[start Data provided]

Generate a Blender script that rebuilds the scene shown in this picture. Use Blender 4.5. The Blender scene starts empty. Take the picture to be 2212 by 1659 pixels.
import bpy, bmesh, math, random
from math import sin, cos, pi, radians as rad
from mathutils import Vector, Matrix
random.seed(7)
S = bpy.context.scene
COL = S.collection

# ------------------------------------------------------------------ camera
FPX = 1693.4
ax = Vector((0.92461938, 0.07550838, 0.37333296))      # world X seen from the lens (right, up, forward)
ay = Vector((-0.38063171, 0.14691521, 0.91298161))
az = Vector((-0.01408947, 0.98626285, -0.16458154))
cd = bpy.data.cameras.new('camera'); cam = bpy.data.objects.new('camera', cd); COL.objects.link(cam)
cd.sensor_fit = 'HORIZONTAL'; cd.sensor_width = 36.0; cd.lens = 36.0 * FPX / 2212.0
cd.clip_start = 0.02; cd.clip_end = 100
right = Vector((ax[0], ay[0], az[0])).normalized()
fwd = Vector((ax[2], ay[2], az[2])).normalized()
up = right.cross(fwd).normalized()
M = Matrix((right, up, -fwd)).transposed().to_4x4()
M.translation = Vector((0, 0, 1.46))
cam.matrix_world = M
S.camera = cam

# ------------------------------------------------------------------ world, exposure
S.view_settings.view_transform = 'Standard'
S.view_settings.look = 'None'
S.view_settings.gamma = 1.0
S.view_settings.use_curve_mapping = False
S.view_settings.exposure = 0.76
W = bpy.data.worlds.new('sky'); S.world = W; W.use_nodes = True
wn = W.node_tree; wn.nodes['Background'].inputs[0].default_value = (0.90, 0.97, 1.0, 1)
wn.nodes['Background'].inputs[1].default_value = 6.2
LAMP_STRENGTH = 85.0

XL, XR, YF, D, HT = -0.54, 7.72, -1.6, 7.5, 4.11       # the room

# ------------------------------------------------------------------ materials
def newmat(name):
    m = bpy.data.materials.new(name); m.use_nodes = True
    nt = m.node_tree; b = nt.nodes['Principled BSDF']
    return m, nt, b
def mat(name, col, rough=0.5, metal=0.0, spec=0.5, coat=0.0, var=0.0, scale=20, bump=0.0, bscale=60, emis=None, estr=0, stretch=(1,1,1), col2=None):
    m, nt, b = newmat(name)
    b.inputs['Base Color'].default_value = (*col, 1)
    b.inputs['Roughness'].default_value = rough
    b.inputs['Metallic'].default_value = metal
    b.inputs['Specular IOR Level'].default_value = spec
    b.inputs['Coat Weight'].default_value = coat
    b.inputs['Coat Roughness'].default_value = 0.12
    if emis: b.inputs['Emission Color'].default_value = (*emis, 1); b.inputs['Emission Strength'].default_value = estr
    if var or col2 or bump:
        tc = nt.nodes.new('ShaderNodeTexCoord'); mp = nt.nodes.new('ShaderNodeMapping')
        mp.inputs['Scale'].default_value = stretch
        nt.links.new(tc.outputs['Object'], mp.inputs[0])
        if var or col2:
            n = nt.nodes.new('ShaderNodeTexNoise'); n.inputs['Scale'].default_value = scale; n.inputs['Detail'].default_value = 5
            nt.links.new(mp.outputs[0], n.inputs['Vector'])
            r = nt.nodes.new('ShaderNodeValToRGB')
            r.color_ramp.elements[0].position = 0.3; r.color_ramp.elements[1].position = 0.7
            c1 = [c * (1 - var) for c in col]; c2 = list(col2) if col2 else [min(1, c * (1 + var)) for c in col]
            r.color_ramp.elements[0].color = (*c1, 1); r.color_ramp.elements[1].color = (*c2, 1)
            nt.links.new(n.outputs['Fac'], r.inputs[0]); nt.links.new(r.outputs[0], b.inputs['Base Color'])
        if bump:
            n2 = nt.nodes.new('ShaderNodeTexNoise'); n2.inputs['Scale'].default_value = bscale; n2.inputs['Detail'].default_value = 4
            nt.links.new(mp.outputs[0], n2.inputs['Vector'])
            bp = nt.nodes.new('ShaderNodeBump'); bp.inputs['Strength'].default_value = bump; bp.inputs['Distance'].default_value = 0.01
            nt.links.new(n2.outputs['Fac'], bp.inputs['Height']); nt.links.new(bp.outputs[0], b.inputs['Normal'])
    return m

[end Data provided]

Job –
Return only the lines spanning from the first line of the material through the line with "S.camera = cam", copied exactly, both ends kept.

Final result –
Generate a Blender script that rebuilds the scene shown in this picture. Use Blender 4.5. The Blender scene starts empty. Take the picture to be 2212 by 1659 pixels.
import bpy, bmesh, math, random
from math import sin, cos, pi, radians as rad
from mathutils import Vector, Matrix
random.seed(7)
S = bpy.context.scene
COL = S.collection

# ------------------------------------------------------------------ camera
FPX = 1693.4
ax = Vector((0.92461938, 0.07550838, 0.37333296))      # world X seen from the lens (right, up, forward)
ay = Vector((-0.38063171, 0.14691521, 0.91298161))
az = Vector((-0.01408947, 0.98626285, -0.16458154))
cd = bpy.data.cameras.new('camera'); cam = bpy.data.objects.new('camera', cd); COL.objects.link(cam)
cd.sensor_fit = 'HORIZONTAL'; cd.sensor_width = 36.0; cd.lens = 36.0 * FPX / 2212.0
cd.clip_start = 0.02; cd.clip_end = 100
right = Vector((ax[0], ay[0], az[0])).normalized()
fwd = Vector((ax[2], ay[2], az[2])).normalized()
up = right.cross(fwd).normalized()
M = Matrix((right, up, -fwd)).transposed().to_4x4()
M.translation = Vector((0, 0, 1.46))
cam.matrix_world = M
S.camera = cam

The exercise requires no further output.